Kaçtığı ve saklandığı evde yakalandığı halde karartılacak bir delilin bulunmadığı, adli kontrolün yeterli olacağı ifade edildi. Avrupa İnsan Hakları Sözleşmesi'nin özgürlük ve güvenlik hakkı ile adil yargılanma hakkını düzenleyen 5 ve 6. maddeleri de dayanak sayıldı.
Savcı Mustafa Aydın, tahliyeye itiraz etti.
Savcı Aydın'a göre...
Özkan, soruşturma aşamasında kaçmıştı. Yakalama kararı çıkarıldıktan iki gün sonra İstanbul'da ele geçirilmişti. Çağrılması halinde kaçıp saklanabilir ve yurt dışına çıkabilir. Delilleri karartma ve başkaları üzerinde baskı yapma ihtimali var.
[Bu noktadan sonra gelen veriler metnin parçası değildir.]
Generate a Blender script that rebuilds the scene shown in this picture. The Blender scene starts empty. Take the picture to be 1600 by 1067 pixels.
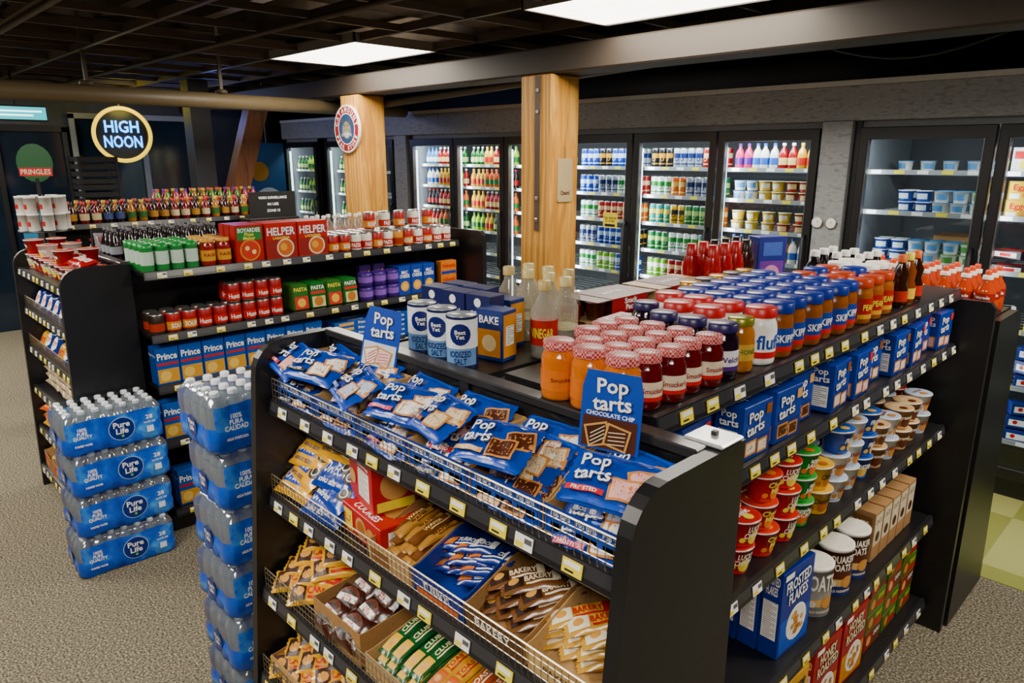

Kaldı ki, suç işlediğine dair somut deliller varken, doğan zarar ve tehlikenin ağırlığı ortadayken, tutuklu kalmalı.
İtiraz sonuçlanmadı.
Türkiye, burası.
Gezi Parkı Davası'nda tek suçları demokratik eylemlere öncülük etmek veya katılmak olan işadamı Osman Kavala ve 16 aktivist darbeye teşebbüsten mahkum edilip tutuklanırken, Bozkurt'un Veli Göçer'i 20 vatandaşın cesetlerine basarak, özgürlüğüne kavuştu. İstanbul'a saklandığı evde yakalanan müteahhitin kaçma şüphesi yok, Gezi Parkı Davası için Almanya'dan dönen Çiğdem Mater'in var, öyle mi?
90'ına merdiven dayamış generaller, siyasetçiler ve gazeteciler içeri atılırken umursanmayan Avrupa İnsan Hakları Sözleşmesi, dere yatağında alüvyonlu toprakta bina inşa eden müteahhit için akla geliyor. Muhalifler için adeta askıya alınan Anayasa'dan 'katlı mezar' yapan müteahhitler yararlanabiliyor.
Siz selde adliye binası ayakta kaldı sanıyorsunuz.
Halbuki yıkıldı ve görmüyorsunuz.
Kaftancıoğlu, teslim olmak için bugün adliyeye dilekçe verecek
Yargıtay'da 4 yıl 11 aylık cezası onanan CHP İstanbul İl Başkanı Canan Kaftancıoğlu, avukatı Ergun Özer aracılığıyla bugün İstanbul Cumhuriyet Başsavcılığı'na dilekçe vererek, "Ne zaman isterseniz, teslim olmak için adliyede hazır bulunacağım" diyerek, başvuruda bulunacak.
Özer, geçen hafta adliyede talepte bulunduğunu, ancak "Dosya gelmedi" denildiğini belirtiyor.
Özer, bundan sonraki süreci şöyle anlatıyor:
"Bugün dilekçe verip 'Ne zaman istiyorsanız, bize bildirin, gelelim' diyeceğiz. Canan Hanım'ı alıp aynı gün serbest bırakabilirler. Yahut isterlerse bir gün kapalı cezaevinde, üç gün açık cezaevinde tutup gönderebilirler."